Double-Loop Control for Torque Tracking of Dry Clutch

Torque tracking is an important control target of a dry clutch. At present, the torque tracking control method of a dry clutch generally uses the relationship between the clutch torque and release bearing position obtained via experiment to convert the torque tracking control of the clutch into the position tracking control of the release bearing. However, due to the nonlinearity and time-varying parameters of the dry clutch, it is difficult to obtain an accurate and fixed relationship between torque and position. At the same time, there are also the nonlinearity and interference problems in the position tracking control process. In order to solve the above problems, this paper takes the torque tracking control process of the dry clutch in a three-speed automatic mechanical transmission of an electric vehicle as an example and proposes a double-loop control controller including torque loop and position loop.

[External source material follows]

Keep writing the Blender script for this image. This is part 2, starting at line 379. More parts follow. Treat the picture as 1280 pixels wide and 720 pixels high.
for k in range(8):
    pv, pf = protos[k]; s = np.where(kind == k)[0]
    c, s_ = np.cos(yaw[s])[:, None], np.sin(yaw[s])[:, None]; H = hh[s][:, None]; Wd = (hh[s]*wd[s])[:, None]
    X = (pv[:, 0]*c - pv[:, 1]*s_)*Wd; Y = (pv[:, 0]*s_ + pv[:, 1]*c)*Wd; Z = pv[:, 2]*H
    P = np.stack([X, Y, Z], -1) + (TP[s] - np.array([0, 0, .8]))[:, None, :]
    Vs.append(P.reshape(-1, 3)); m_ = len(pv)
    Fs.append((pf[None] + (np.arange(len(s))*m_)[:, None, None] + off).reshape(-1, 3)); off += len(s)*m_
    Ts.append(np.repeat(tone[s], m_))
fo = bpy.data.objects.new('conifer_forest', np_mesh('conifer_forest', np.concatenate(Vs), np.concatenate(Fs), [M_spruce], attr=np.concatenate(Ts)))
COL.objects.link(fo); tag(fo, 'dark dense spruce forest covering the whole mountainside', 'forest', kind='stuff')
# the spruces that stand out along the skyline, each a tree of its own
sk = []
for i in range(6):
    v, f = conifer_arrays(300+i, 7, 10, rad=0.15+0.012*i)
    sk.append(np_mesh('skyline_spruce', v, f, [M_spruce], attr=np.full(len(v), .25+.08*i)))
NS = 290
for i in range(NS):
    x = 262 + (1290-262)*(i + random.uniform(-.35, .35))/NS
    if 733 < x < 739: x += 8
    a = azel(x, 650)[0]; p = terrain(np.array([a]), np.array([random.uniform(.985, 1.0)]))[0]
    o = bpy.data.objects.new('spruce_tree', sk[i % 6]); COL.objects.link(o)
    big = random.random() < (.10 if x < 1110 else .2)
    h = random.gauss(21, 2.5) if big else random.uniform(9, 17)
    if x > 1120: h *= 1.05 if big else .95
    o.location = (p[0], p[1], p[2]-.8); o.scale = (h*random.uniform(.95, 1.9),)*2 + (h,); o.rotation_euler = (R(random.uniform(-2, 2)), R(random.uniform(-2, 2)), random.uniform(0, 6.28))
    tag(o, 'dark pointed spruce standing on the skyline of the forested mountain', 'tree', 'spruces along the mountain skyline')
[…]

Firstly, the drive system dynamic model of electric vehicles and clutch actuator dynamic models is established. Secondly, the torque loop controller is established with the adaptive feedforward-feedback control method. The time-varying parameters are adaptively adjusted with adaptive feedforward control to solve the problem of the time-varying relationship between torque and position. In addition, the feedback control loop is added to improve the robustness of the controller. Thirdly, the position loop controller is established with the backstepping-based active disturbance rejection control method to solve the nonlinear and disturbance problems of the position tracking control. In the end, the torque loop and position loop are cascaded to form a double-loop controller, and the torque tracking control simulations of the dry clutch are carried out. The simulation results show that the double-loop controller has good control performance, and the effectiveness of the controller has been preliminarily verified.